Que se passe-t-il aujourd’hui dans la tête de Hillary Clinton voyant l’ancien vice-président récolter les fruits d’un antitrumpisme qu’on lui avait refusés à elle ? Sans doute note-t-elle que, même s’il va être élu, Joe Biden, ressuscité par Obama en 2008 quand il lui avait fallu un cacique blanc de la côte Est pour équilibrer son ticket présidentiel, n’a guère fait mieux qu’elle, électoralement parlant, ne remportant que d’une poignée de voix ces Etats des Grands Lacs qu’elle avait perdus dans les mêmes et infimes proportions. Car Trump est toujours aussi fort, sa défaite est un trompe-l’œil. Simplement, cette fois, la pièce est tombée de l’autre côté…

Se réjouit-elle vraiment, sans arrière-pensées, de voir Kamala Harris entrer sans doute à la Maison Blanche, devenir la première «Madam Vice President», en pole position pour monter encore d'un cran en 2024 ? Ou noie-t-elle son amertume face à Bill en lâchant, entre deux gorgées de chardonnay : «Ça aurait dû être moi…»

Le 20 janvier, en tant qu’ancienne First Lady, Hillary Clinton assistera probablement à l’intronisation de Joe Biden.

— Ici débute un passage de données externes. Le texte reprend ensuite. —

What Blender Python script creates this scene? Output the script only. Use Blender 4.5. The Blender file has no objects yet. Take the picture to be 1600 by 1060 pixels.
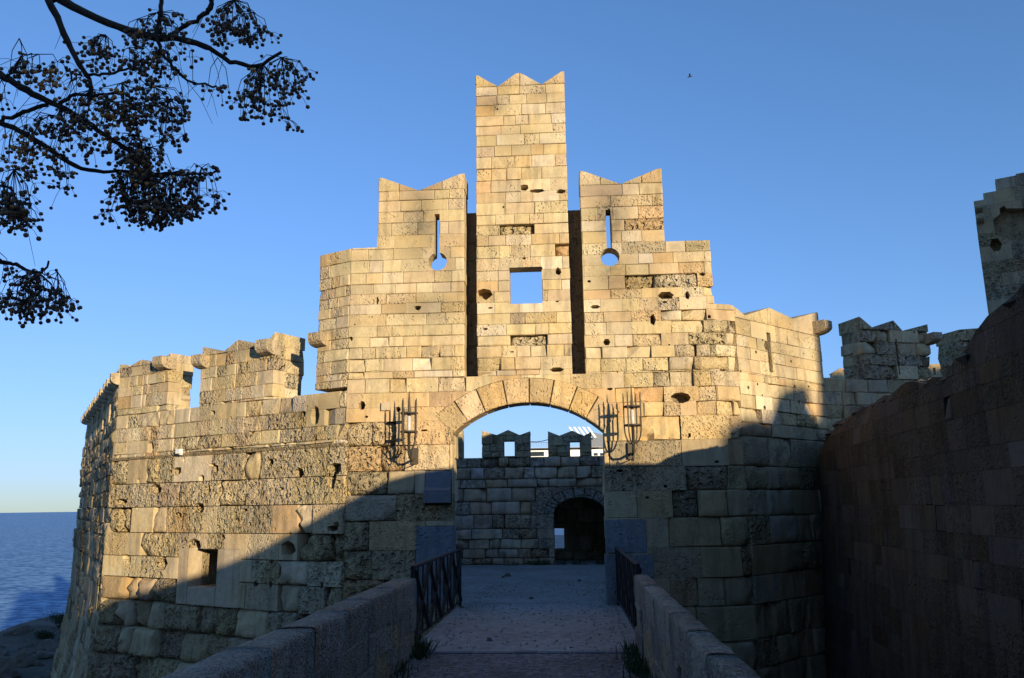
import bpy, math, random
from mathutils import Vector, Matrix, noise
R = math.radians
rnd = random.Random(7)
sc = bpy.context.scene
col = sc.collection

# ------------------------------------------------------------------ camera
EYE = 1.75
F_PX = 1260.0
YAW, PITCH, ROLL = R(3.8), R(11.66), R(0.8)
cam_d = bpy.data.cameras.new('camera')
cam_d.sensor_width = 36.0
cam_d.lens = 36.0 * F_PX / 1600.0
cam_d.clip_start = 0.05
cam_d.clip_end = 60000
cam = bpy.data.objects.new('camera', cam_d)
col.objects.link(cam)
CM = Matrix.Rotation(YAW, 3, 'Z') @ Matrix.Rotation(math.pi / 2 + PITCH, 3, 'X') @ Matrix.Rotation(-ROLL, 3, 'Z')
CP = Vector((0, 0, EYE))
cam.matrix_world = Matrix.Translation(CP) @ CM.to_4x4()
sc.camera = cam

# ------------------------------------------------------------------ light
SUN_AZ, SUN_EL = R(33.0), R(8.0)      # to the right of the gate's axis, behind the viewer
TO_SUN = Vector((math.sin(SUN_AZ) * math.cos(SUN_EL), -math.cos(SUN_AZ) * math.cos(SUN_EL), math.sin(SUN_EL)))
world = bpy.data.worlds.new('World')
sc.world = world
world.use_nodes = True
wn = world.node_tree
wn.nodes.clear()
sky = wn.nodes.new('ShaderNodeTexSky')
sky.sky_type = 'NISHITA'
sky.sun_disc = False
sky.sun_elevation = SUN_EL
sky.sun_rotation = math.pi - SUN_AZ
sky.air_density = 1.0
sky.dust_density = 0.15
sky.ozone_density = 3.0
bg = wn.nodes.new('ShaderNodeBackground')
bg.inputs['Strength'].default_value = 0.14
wo = wn.nodes.new('ShaderNodeOutputWorld')
# sky colours graded per channel: the glow near the horizon rolls off softly, the same all round the sky
v1 = wn.nodes.new('ShaderNodeVectorMath'); v1.operation = 'MULTIPLY'
v1.inputs[1].default_value = (1.02, 1.28, 1.45)
v2 = wn.nodes.new('ShaderNodeVectorMath'); v2.operation = 'MULTIPLY_ADD'
v2.inputs[1].default_value = (1 / 5.6, 1 / 6.0, 1 / 20.0)
v2.inputs[2].default_value = (1.0, 1.0, 1.0)
v3 = wn.nodes.new('ShaderNodeVectorMath'); v3.operation = 'DIVIDE'
wn.links.new(sky.outputs[0], v1.inputs[0])
wn.links.new(sky.outputs[0], v2.inputs[0])
wn.links.new(v1.outputs[0], v3.inputs[0])
wn.links.new(v2.outputs[0], v3.inputs[1])
wn.links.new(v3.outputs[0], bg.inputs[0])
wn.links.new(bg.outputs[0], wo.inputs[0])
sun_d = bpy.data.lights.new('sun', 'SUN')
sun_d.energy = 4.75
sun_d.angle = R(0.53)
sun_d.color = (1.0, 0.81, 0.52)
sun = bpy.data.objects.new('sun', sun_d)
sun.rotation_euler = TO_SUN.to_track_quat('Z', 'Y').to_euler()
sun.location = (20, -30, 25)
col.objects.link(sun)
sc.view_settings.view_transform = 'Standard'
sc.view_settings.look = 'None'
sc.view_settings.exposure = 0.6
sc.view_settings.gamma = 1.0
sc.view_settings.use_curve_mapping = False
sc.cycles.max_bounces = 6
sc.cycles.diffuse_bounces = 3


# ------------------------------------------------------------------ picking places
def ray(px, py):
    return CM @ Vector(((px - 800) / F_PX, -(py - 530) / F_PX, -1.0))


def at_depth(px, py, depth):
    return CP + ray(px, py) * depth


def on_z(px, py, z=0.0):
    r = ray(px, py)
    return CP + r * ((z - CP.z) / r.z)


# ------------------------------------------------------------------ materials
def new_mat(name):
    m = bpy.data.materials.new(name)
    m.use_nodes = True
    nt = m.node_tree
    b = nt.nodes['Principled BSDF']
    return m, nt, b


def N(nt, t, **kw):
    n = nt.nodes.new(t)
    for k, v in kw.items():
        if k in n.inputs:
            n.inputs[k].default_value = v
        else:
            setattr(n, k, v)
    return n


def noise_tex(nt, vec, scale, detail=6, rough=0.6):
    n = N(nt, 'ShaderNodeTexNoise')
    n.inputs['Scale'].default_value = scale
    n.inputs['Detail'].default_value = detail
    n.inputs['Roughness'].default_value = rough
    nt.links.new(vec, n.inputs['Vector'])
    return n.outputs['Fac']


def ramp(nt, v, a, b, lo=0.0, hi=1.0):
    m = N(nt, 'ShaderNodeMapRange')
    m.inputs['From Min'].default_value = a
    m.inputs['From Max'].default_value = b
    m.inputs['To Min'].default_value = lo
    m.inputs['To Max'].default_value = hi
    nt.links.new(v, m.inputs['Value'])
    return m.outputs['Result']


def math_n(nt, op, a, b):
    m = N(nt, 'ShaderNodeMath', operation=op)
    for i, v in enumerate((a, b)):
        if isinstance(v, (int, float)):
            m.inputs[i].default_value = v
        else:
            nt.links.new(v, m.inputs[i])
    return m.outputs[0]


def mixc(nt, fac, a, b, mode='MIX'):
    m = N(nt, 'ShaderNodeMix', data_type='RGBA', blend_type=mode)
    for idx, v in ((0, fac), (6, a), (7, b)):
        if isinstance(v, (int, float)):
            m.inputs[idx].default_value = v
        elif isinstance(v, tuple):
            m.inputs[idx].default_value = (*v, 1)
        else:
            nt.links.new(v, m.inputs[idx])
    return m.outputs[2]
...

Ce sera sans doute moins cruel pour elle que la dernière fois, encore que… Alors, avant que l’ère Trump ne se referme, une petite pensée pour Hillary Clinton qui, justement parce qu’elle aussi avait des défauts à la pelle, aurait dû voir ses qualités la porter à la Maison Blanche.

Ce soir, chardonnay pour tout le monde.